Our World Inequality Database on Education (WIDE) has recently been updated to show the inequalities in learning across countries and within countries by different dimensions including whether the children speak the language of instruction at home. In the Islamic Republic of Iran in 2011, for example, the database shows that, while almost all those children who spoke Farsi, the official language, at home in urban areas learned the basics in reading in primary school, only 74% of those who did not speak Farsi at home achieved the same minimum learning standard.

WIDE – World Inequality Databse on Learning http://www.education-inequalities.org
Language policies may be difficult to implement, particularly where there is more than one language group in the same classroom or where teachers are not proficient in the local language. For bilingual education to be effective, governments need to recruit and deploy teachers from minority language groups. Initial and ongoing programmes are also needed to train teachers to teach in two languages and to understand the needs of second-language learners.

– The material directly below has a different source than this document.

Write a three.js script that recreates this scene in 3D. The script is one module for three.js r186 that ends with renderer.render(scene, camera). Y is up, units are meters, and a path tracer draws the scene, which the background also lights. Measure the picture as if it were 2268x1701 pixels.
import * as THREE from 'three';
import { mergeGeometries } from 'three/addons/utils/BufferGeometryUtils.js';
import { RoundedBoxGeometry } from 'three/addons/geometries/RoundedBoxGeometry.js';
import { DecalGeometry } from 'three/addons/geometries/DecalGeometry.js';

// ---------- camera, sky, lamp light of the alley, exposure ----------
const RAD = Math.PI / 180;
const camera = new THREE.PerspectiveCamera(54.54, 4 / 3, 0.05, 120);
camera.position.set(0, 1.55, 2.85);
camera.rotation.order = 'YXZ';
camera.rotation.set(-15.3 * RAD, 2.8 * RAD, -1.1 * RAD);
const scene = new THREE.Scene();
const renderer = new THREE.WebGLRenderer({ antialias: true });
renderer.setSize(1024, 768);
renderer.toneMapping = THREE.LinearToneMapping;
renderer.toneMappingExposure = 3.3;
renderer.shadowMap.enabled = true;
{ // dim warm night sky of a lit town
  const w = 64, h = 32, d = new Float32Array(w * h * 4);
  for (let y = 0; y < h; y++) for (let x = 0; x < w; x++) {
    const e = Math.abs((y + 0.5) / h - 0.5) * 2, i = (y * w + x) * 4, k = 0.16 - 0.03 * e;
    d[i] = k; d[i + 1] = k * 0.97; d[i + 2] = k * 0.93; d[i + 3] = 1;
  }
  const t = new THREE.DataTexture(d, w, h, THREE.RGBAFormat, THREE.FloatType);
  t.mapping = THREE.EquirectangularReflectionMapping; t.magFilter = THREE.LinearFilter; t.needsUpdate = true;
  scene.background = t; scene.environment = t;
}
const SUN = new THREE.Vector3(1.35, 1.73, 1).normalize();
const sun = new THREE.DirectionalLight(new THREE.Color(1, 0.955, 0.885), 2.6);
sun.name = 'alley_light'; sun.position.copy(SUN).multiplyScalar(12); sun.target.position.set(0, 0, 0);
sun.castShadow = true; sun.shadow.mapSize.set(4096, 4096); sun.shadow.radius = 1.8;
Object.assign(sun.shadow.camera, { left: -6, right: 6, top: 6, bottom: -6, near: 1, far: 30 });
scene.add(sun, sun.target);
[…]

Given the focus on teachers in the 2013/4 EFA Global Monitoring Report, it seems appropriate to give the last word to Inga, a teacher in Kigali, Rwanda: “There remains no doubt that the main barrier to basic education is the forced use of English as medium of instruction. The complete lack of mother tongue in schools not only impedes learning for the children, but is also a major challenge for Rwanda’s teachers. Without adequate knowledge in English, teachers are unable to interact with the students.”